Некоторая несомненная внутренняя противоречивость двух приведенных только что суждений Огарева очевидна. Но она и содержательна, она отражает в «снятом» виде противоречия самого развития передовой русской общественной мысли во всю ту пору, когда идее исторического оптимизма, без которой вообще нечего ратовать за приближение «светлого будущего», не на что, казалось, было и опереться с помощью доводов «здравого разума» в окружающей «неразумной действительности», когда без апелляции к «вере» оставалось одно бесплодное вроде бы отчаяние. «Нерешенность многих проблем общественной науки, неумение Герцена и Огарева справиться с ними на путях рационализма, далекий отлет их теоретических мечтаний от современной им русской действительности, — читаем в книге А. И. Володина[4]«Начало социалистической мысли в России» (1966 г.), — …обусловило тот бесспорный исторический факт, что ранний русский социализм… выступил в религиозном облачении». Только вот вернее, быть может, было бы говорить о некоем синтезе религиозности и рационализма, который представлял собой «русский социализм» той поры и непосредственно предшествовавшего времени. Казалось, если обратиться к свидетельствам тех же Герцена и Огарева, сама историческая почва после катастрофы на Сенатской ушла из-под ног у людей, надо было хоть за что-то «уцепиться», «уцепиться» можно было только за «веру». Тот же, в общем-то, «маневр» проделала и мысль Белинского. Многие на «вере» и остановились в своем развитии, но для поименованных мыслителей религиозные иллюзии оказались необходимым этапом для всего последующего их духовного развития, а не были, конечно, лишь каким-то «срывом» и только лишь «отступлением», тем более каким-либо «позорным пятном» в их мировоззренческой биографии, если прибегнуть к этому непривычному, но уместному тут словосочетанию.
Едва ли не сама поразительная особенность внутреннего развития и всей судьбы Якушкина заключается в том, что ему было суждено «промоделировать» в очень яркой, очень выразительной, порой предельной форме многие важнейшие моменты развития идейно-нравственной жизни русского общества в весьма исторически ответственный период этого развития. И не только этого. В Якушкине история словно бы заявила себя наперед, словно бы именно в нем русская общественная мысль представила человечеству сжатую до одной личности и сконцентрированную в этой одной личности важнейшую свою тенденцию, Якушкиным угадывая свое будущее, свое развитие, свою собственную судьбу. Есть люди, которым дано в их суждениях предусмотреть дальнейший ход дел. Якушкин оказался человеком, в самой судьбе которого этот ход дел словно бы сам взялся предсказать себя и указать на многие свои существенные особенности.

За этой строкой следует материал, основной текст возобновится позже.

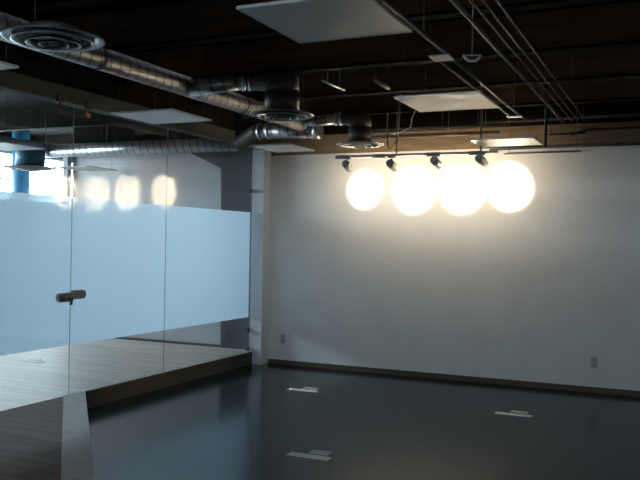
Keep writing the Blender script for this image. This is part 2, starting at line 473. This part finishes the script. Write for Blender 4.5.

Тем самым я не хочу теперь подвести читателя к одной, слишком известной и слишком риторической формуле, согласно которой Якушкина следовало бы зачислить в разряд «людей будущего». Не так. Не в том суть. В Якушкине была, видимо, такая степень духовной последовательности и внутренней верности себе, которая оказалась стержнем его судьбы, не позволявшим этой судьбе уклониться во что-то слишком уж случайное и ей, по сути, не свойственное. Якушкин словно бы сам «строил» себя в той последовательности и с той неуклонностью, без которых он бы рухнул, строил на одном фундаменте. И когда казалось, что он совершает нечто неожиданное и из ряда вон выходящее, при несколько более пристальном вглядывании едва ли не каждый раз оказывалось, что он просто оставался верен себе, своему характеру и своей, им же избранной, судьбе. Это была какая-то особая внутренняя ответственность человека, который словно бы и на самом деле чувствует, что не «просто живет», хотя при этом он как раз «просто живет», и только, а вместе с тем является носителем какого-то доверенного ему исторического «кода» и что код этот он призван удержать в себе, в своей жизни, чего бы то ему ни стоило, — не потеряться и не растеряться перед любыми превратностями окружающей жизни.
«С 1812 году на исповеди я не был; не имея истинного убеждения в таинстве причастиям, не почитал я себя вправе приступать к оному, тем более что никакие постановления, мне известные в России, не позволяют видеть в исповеди и причастии единственно обряд наружный.
Государю императору Николаю Павловичу на верность подданства я не присягал, ибо мне известно, что в приносящем присягу предполагают веру к исповеданию церкви, которой в себе не чувствуя, я не почитал себя в праве присягнуть по установленному на сей щет порядку».